Minn. Stat. § 609.24 (2004).  A simple robbery is elevated to an aggravated robbery if the offender commits the robbery while he “is armed with a dangerous weapon or any article used or fashioned in a manner to lead the victim to reasonably believe it to be a dangerous weapon, or inflicts bodily harm upon another.”  Minn. Stat. § 609.245, subd. 1. 

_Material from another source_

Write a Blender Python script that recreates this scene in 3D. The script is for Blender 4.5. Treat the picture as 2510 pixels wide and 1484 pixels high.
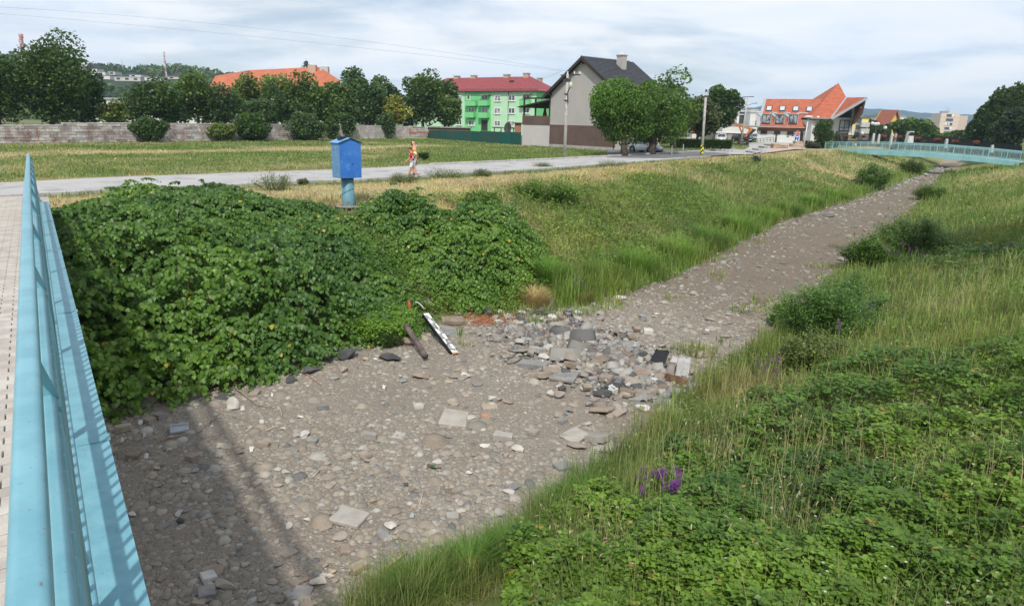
import bpy, bmesh, math, random
import numpy as np
from mathutils import Matrix, Vector
for o in list(bpy.data.objects): bpy.data.objects.remove(o)
random.seed(7); RS = np.random.RandomState(11)
SC = bpy.context.scene; COL = SC.collection
# ------------------------------------------------------------------ camera, sky, sun, exposure
F, W, H_ = 1640.0, 2510.0, 1484.0           # focal length and frame in photo units
PITCH, ROLL, CZ = math.radians(15.2), 0.022, 5.5
FWD = np.array([0, math.cos(PITCH), -math.sin(PITCH)]); U0 = np.array([0, math.sin(PITCH), math.cos(PITCH)]); R0 = np.array([1., 0, 0])
RT = R0*math.cos(ROLL)+U0*math.sin(ROLL); UP = U0*math.cos(ROLL)-R0*math.sin(ROLL)
CAM = np.array([0, 0, CZ])
cd = bpy.data.cameras.new('camera'); cam = bpy.data.objects.new('camera', cd); COL.objects.link(cam)
cd.sensor_width = 36; cd.lens = 36*F/W; cd.clip_start = 0.05; cd.clip_end = 30000
m = Matrix.Identity(4)
for i in range(3): m[i][0] = RT[i]; m[i][1] = UP[i]; m[i][2] = -FWD[i]; m[i][3] = CAM[i]
cam.matrix_world = m; SC.camera = cam
SUN_AZ, SUN_EL = 181.0, 50.0
world = bpy.data.worlds.new('World'); SC.world = world; world.use_nodes = True
nt = world.node_tree; nt.nodes.clear()
def N(t, typ, **k):
    n = t.nodes.new(typ)
    for a, b in k.items(): setattr(n, a, b)
    return n
out = N(nt, 'ShaderNodeOutputWorld'); bg = N(nt, 'ShaderNodeBackground'); bg.inputs[1].default_value = 0.1
sky = N(nt, 'ShaderNodeTexSky'); sky.sky_type = 'NISHITA'; sky.sun_disc = False
sky.sun_elevation = math.radians(SUN_EL); sky.sun_rotation = math.radians(SUN_AZ); sky.air_density = 1.0; sky.dust_density = 1.0
tc = N(nt, 'ShaderNodeTexCoord'); sp = N(nt, 'ShaderNodeSeparateXYZ'); nt.links.new(tc.outputs['Generated'], sp.inputs[0])
def MA(t, op, a, b=None, c=None, clamp=False):
    n = N(t, 'ShaderNodeMath', operation=op); n.use_clamp = clamp
    for i, v in enumerate((a, b, c)):
        if v is None: continue
        if isinstance(v, (int, float)): n.inputs[i].default_value = v
        else: t.links.new(v, n.inputs[i])
    return n.outputs[0]
zz = MA(nt, 'ADD', MA(nt, 'MAXIMUM', sp.outputs[2], 0.0), 0.16)
cb = N(nt, 'ShaderNodeCombineXYZ')
nt.links.new(MA(nt, 'DIVIDE', sp.outputs[0], zz), cb.inputs[0]); nt.links.new(MA(nt, 'DIVIDE', sp.outputs[1], zz), cb.inputs[1])
def wnoise(scale, det, dist, loc, sx=1.0):
    mp = N(nt, 'ShaderNodeMapping'); mp.inputs['Location'].default_value = loc; mp.inputs['Scale'].default_value = (sx, 1, 1); mp.inputs['Rotation'].default_value = (0, 0, .5)
    nt.links.new(cb.outputs[0], mp.inputs[0])
    n = N(nt, 'ShaderNodeTexNoise'); n.inputs['Scale'].default_value = scale; n.inputs['Detail'].default_value = det; n.inputs['Distortion'].default_value = dist; n.inputs['Roughness'].default_value = .55
    nt.links.new(mp.outputs[0], n.inputs['Vector']); return n.outputs[0]
n1 = wnoise(0.5, 4, 0.3, (3.1, 1.7, 0), .8); n2 = wnoise(1.3, 6, 0.4, (7.3, 4.2, 0), .8)
cov = MA(nt, 'ADD', MA(nt, 'MULTIPLY', n1, .65), MA(nt, 'MULTIPLY', n2, .35))
mr = N(nt, 'ShaderNodeMapRange'); mr.inputs[1].default_value = .38; mr.inputs[2].default_value = .54; mr.inputs[3].default_value = .42; mr.inputs[4].default_value = .97; mr.interpolation_type = 'SMOOTHSTEP'
nt.links.new(cov, mr.inputs[0])
cc = N(nt, 'ShaderNodeMix', data_type='RGBA'); cr = N(nt, 'ShaderNodeMapRange'); cr.inputs[1].default_value = .38; cr.inputs[2].default_value = .60; nt.links.new(n2, cr.inputs[0]); nt.links.new(cr.outputs[0], cc.inputs[0]); cc.inputs[6].default_value = (8.9, 10.1, 11.9, 1); cc.inputs[7].default_value = (11.3, 11.6, 12.1, 1)
mx = N(nt, 'ShaderNodeMix', data_type='RGBA'); nt.links.new(mr.outputs[0], mx.inputs[0]); nt.links.new(sky.outputs[0], mx.inputs[6]); nt.links.new(cc.outputs[2], mx.inputs[7])
nt.links.new(mx.outputs[2], bg.inputs[0]); nt.links.new(bg.outputs[0], out.inputs[0])
sl = bpy.data.lights.new('sun', 'SUN'); sl.energy = 4.1; sl.angle = math.radians(2.0); sl.color = (1, .955, .88)
so = bpy.data.objects.new('sun', sl); COL.objects.link(so); so.location = (0, -40, 60)
sd = Vector((math.sin(math.radians(SUN_AZ))*math.cos(math.radians(SUN_EL)), math.cos(math.radians(SUN_AZ))*math.cos(math.radians(SUN_EL)), math.sin(math.radians(SUN_EL))))
so.rotation_euler = sd.to_track_quat('Z', 'Y').to_euler()
SC.view_settings.view_transform = 'Standard'; SC.view_settings.look = 'None'; SC.view_settings.exposure = -0.12; SC.view_settings.gamma = 1
SC.view_settings.use_curve_mapping = False
SC.render.engine = 'CYCLES'; SC.cycles.use_denoising = True; SC.cycles.max_bounces = 6; SC.cycles.transparent_max_bounces = 8
SC.cycles.diffuse_bounces = 3; SC.cycles.glossy_bounces = 2; SC.cycles.transmission_bounces = 3

# ------------------------------------------------------------------ surveying: photo direction -> point in the place
def ray(u, v): return FWD+RT*((u-W/2)/F)+UP*(-(v-H_/2)/F)
def at(u, v, z): d = ray(u, v); return CAM+d*((z-CZ)/d[2])
def atd(u, v, k): return CAM+ray(u, v)*k
def vtop(u, v, b):
    h = np.array([b[0], b[1], 0.]); return onplane(u, v, b, h/np.linalg.norm(h))
def pr(p):
    d = np.asarray(p, float)-CAM; k = d@FWD; return W/2+F*(d@RT)/k, H_/2-F*(d@UP)/k, k
def onplane(u, v, p0, n): d = ray(u, v); n = np.asarray(n, float); return CAM+d*(((np.asarray(p0)-CAM)@n)/(d@n))
# ------------------------------------------------------------------ noise
def vnoise(x, y, s=0):
    xi = np.floor(x).astype(np.int64); yi = np.floor(y).astype(np.int64); fx = x-xi; fy = y-yi
    def h(a, b):
        n = (a*374761393+b*668265263+s*69069) & 0x7fffffff; n = ((n ^ (n >> 13))*1274126177) & 0x7fffffff
        return ((n ^ (n >> 16)) & 0xffff)/65535.0
    fx = fx*fx*(3-2*fx); fy = fy*fy*(3-2*fy)
    return (h(xi, yi)*(1-fx)+h(xi+1, yi)*fx)*(1-fy)+(h(xi, yi+1)*(1-fx)+h(xi+1, yi+1)*fx)*fy
def fbm(x, y, s=0, o=4):
    r = 0; a = .5; t = 0
    for i in range(o): r = r+a*vnoise(x*2**i, y*2**i, s+i*17); t += a; a *= .5
    return r/t
def sm(a, b, x): t = np.clip((x-a)/(b-a), 0, 1); return t*t*(3-2*t)
# ------------------------------------------------------------------ the lie of the land
TL = [(-60,-47),(-24,-7),(-13,5),(-8.2,10.6),(-6.6,12.6),(-5.0,14.0),(-3.6,15.6),(-2.2,17.0),(0.2,19.5),(2.2,20.4),(5.8,24.4),(15.6,39.9),(29.7,57.4),(50.4,85.2),(81,127.7),(160,235)]
TT = [(-66,-38),(-30,1),(-19,14),(-14,21),(-6.5,25.2),(-1.5,30.5),(3.0,38),(10.0,51),(28,75),(38.5,87.5),(70,130),(150,240)]
TR = [(-52,-52),(-18,-12),(-6,2.0),(-1.2,6.3),(0.5,8.2),(2.2,10.5),(5.0,14.7),(7.2,17.0),(16,30.2),(31.3,51.7),(48.6,78),(60,95),(81,124),(165,230)]
RR = [(-40,-56),(-8,-16),(3,-3),(9.5,3),(14,8.5),(24,23),(39,45),(57,74),(72,95),(95,125),(180,230)]
TL, TT, TR, RR = [np.array(q, float) for q in (TL, TT, TR, RR)]
def sdist(P, X, Y):
    X = np.asarray(X, float); Y = np.asarray(Y, float); best = np.full(X.shape, 1e18); sg = np.ones(X.shape)
    for a, b in zip(P[:-1], P[1:]):
        d = b-a; L2 = d@d; t = np.clip(((X-a[0])*d[0]+(Y-a[1])*d[1])/L2, 0, 1)
        ex = X-a[0]-t*d[0]; ey = Y-a[1]-t*d[1]; q = ex*ex+ey*ey
        cr = d[0]*(Y-a[1])-d[1]*(X-a[0]); mk = q < best-1e-9
        sg = np.where(mk, np.where(cr >= 0, 1., -1.), sg); best = np.where(mk, q, best)
    return sg*np.sqrt(best)
def lay(X, Y):
    return sdist(TL, X, Y), sdist(TT, X, Y), sdist(TR, X, Y), sdist(RR, X, Y)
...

            The state presented extensive evidence, including a confession by one of the robbers, that appellant’s two friends robbed the gas station at gunpoint.  Other than answering “yeah” to the police officer’s question, there was no direct evidence indicating that appellant knew about the robbery plan before the robbery actually took place.  But there was considerable circumstantial evidence from which the jury could have found appellant guilty, including (1) the attire of the robbers; (2) the presence of the guns; (3) the location where appellant parked the car; and (4) appellant’s actions in driving away from the scene.  Thus, respondent presented evidence that, if believed by the jury, would support appellant’s conviction.  In addition, we note that although appellant’s original sentence was 45 months incarceration, his sentence was later reduced to 41 months, the minimum presumptive sentence.  

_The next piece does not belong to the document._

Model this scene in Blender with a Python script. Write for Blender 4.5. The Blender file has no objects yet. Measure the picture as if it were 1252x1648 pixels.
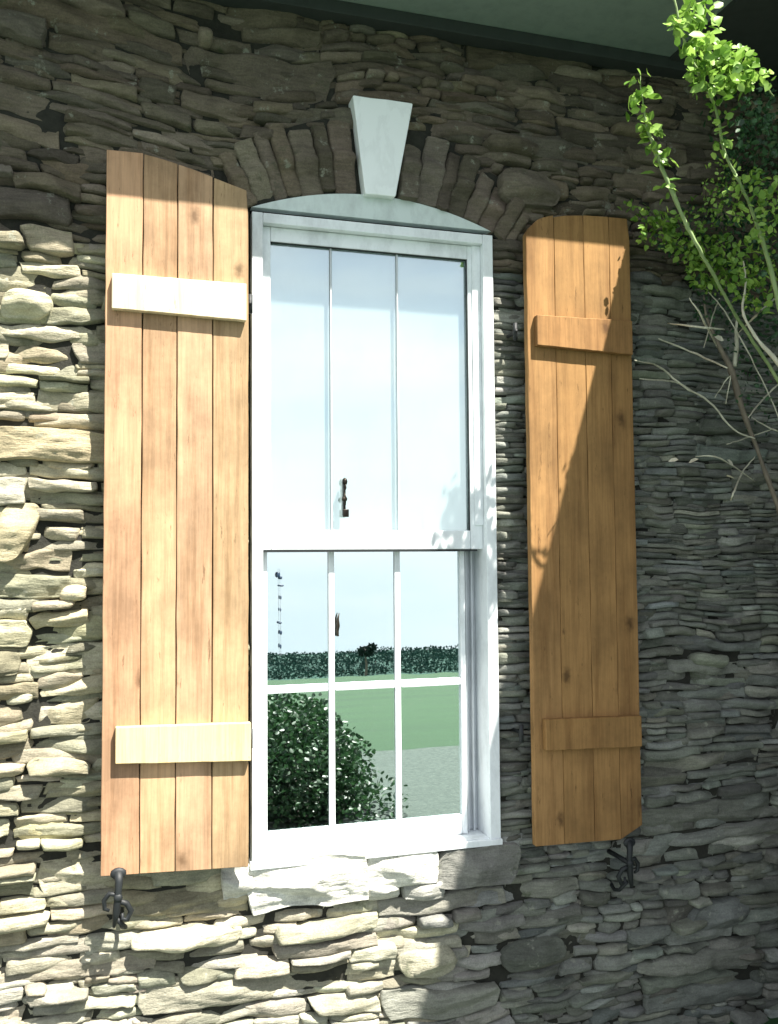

            We have reviewed appellant’s testimony and conclude that he did not make any statements that prejudiced his case.  Thus, because appellant was not prejudiced by his attorney’s decision that he testify narratively, he has failed to show that he received ineffective assistance of counsel under the second Strickland prong.  Accordingly, we need not analyze the first prong.  Strickland, 466 U.S. at 697, 104 S. Ct. at 2069; Hale, 566 N.W.2d at 927.